The problem is that no one ever actually developed the negatives into print until 1979. As Yeduha Bauer is fond of saying "There is a difference between knoledge and information". We had the information, ie the film but the proof is that we did not have the knowledge.
Another quote from the same review:
"Among the documents included in the volume is a detailed report from two Slovakian Jews who escaped from Auschwitz, documenting very clearly that early in 1944 detailed information was available to Allied leaders about the massive murders being carried out there. It also included a remarkably accurate map of the area, drawn from memory by the escapees."
This is a reference to the Rudolph Vbra report also know as "The protocols of Auschwitz" which was recieved in summary (Not DETAIL) in July of 1944 not "early 1944". In detail it was recieved in November of 1944, after the camp had stopped the killings. There is a great deal of controvesy of the timing of the report and how is was diseminated. It also exagerrated the death toll by a factor of four.
Should it have been bombed, in my humble opinion it is hard to say.
Would it have saved lives ? In the book Lipstadt remaarks that she is always amazed that when she gives a talk, how many people believe it would have saved "millions" Yet while she does not actually answer the question the point she is making is that "millions" is clearly incorrect.
In his excellent book on Auschwitz, Laurence Reese suggest no. He points out the timing and the fact that had it been bombed, when it could have been bombed, that the Hungarian Jews had already been killed.
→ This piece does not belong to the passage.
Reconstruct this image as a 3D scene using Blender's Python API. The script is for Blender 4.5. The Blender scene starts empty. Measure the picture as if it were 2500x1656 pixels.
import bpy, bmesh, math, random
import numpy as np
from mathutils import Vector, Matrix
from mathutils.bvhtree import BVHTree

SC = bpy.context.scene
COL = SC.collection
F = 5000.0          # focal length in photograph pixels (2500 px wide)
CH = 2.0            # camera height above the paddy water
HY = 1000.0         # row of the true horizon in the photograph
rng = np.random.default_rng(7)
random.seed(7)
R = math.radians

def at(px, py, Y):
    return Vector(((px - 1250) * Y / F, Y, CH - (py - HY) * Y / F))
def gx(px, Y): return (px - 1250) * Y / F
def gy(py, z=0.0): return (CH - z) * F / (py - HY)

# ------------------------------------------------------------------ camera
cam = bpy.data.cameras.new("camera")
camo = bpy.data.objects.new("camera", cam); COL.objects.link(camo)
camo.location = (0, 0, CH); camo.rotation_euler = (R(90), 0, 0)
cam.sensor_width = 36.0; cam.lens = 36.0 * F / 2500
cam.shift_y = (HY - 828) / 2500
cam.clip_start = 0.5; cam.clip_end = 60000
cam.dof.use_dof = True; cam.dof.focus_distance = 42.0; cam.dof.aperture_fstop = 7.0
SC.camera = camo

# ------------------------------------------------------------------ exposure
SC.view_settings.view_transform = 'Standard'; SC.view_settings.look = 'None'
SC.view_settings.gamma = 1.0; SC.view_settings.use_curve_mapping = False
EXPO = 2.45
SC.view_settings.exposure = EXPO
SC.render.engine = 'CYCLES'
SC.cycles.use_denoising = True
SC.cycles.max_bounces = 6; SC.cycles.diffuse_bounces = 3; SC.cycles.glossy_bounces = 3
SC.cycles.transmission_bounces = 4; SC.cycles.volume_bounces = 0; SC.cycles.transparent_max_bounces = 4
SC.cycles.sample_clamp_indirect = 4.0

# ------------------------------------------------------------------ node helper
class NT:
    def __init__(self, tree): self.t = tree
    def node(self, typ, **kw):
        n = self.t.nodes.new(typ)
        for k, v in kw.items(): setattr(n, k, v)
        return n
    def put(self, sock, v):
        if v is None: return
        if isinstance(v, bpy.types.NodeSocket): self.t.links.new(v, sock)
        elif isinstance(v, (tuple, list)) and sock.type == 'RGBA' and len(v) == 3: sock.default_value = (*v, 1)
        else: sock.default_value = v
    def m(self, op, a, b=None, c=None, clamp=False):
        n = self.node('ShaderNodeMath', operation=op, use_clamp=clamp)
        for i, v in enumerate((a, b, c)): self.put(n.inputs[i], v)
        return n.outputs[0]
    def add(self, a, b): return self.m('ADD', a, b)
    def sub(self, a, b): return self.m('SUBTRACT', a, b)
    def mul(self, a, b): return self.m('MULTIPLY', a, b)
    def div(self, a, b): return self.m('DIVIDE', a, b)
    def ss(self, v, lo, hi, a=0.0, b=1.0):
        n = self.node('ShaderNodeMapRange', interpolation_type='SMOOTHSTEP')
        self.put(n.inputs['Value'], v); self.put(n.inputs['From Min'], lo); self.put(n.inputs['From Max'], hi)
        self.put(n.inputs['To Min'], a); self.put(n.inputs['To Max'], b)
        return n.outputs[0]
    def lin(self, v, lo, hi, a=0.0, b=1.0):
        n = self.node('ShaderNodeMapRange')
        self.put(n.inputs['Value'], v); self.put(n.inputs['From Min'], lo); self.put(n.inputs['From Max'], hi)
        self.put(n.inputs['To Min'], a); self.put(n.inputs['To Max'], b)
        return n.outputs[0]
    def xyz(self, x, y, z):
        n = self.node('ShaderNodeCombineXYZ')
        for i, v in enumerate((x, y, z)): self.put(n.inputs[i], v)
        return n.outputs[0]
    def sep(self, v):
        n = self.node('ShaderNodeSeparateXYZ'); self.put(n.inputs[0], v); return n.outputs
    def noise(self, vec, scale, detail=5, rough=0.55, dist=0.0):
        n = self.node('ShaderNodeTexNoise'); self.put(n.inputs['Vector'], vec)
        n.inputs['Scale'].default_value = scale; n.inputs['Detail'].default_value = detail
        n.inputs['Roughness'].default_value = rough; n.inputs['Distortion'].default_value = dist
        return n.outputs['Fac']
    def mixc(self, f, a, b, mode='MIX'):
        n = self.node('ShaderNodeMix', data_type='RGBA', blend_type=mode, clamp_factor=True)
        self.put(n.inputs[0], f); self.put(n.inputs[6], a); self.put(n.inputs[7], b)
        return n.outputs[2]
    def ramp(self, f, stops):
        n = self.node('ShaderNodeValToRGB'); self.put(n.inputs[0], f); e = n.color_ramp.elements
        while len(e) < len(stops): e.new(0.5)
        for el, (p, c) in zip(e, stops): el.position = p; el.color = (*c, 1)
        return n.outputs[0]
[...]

That two crematoria (Little White and Little Red) were actually not on the Vbra report, were converted farm buildings and not likely to have be targeted and either was singularly capable of handling the killing of the victims that died from July to November. He also makes no bones about feeling the Allies were apathetic, just does not see the bombing as saving lives. This of course is a view which is in sharp contrast to the Stuart Erdheim article in the book.
All in all with it's strentghs and weakness I would highly recommend this book, it will make you think. But it should also be approached with an open mind.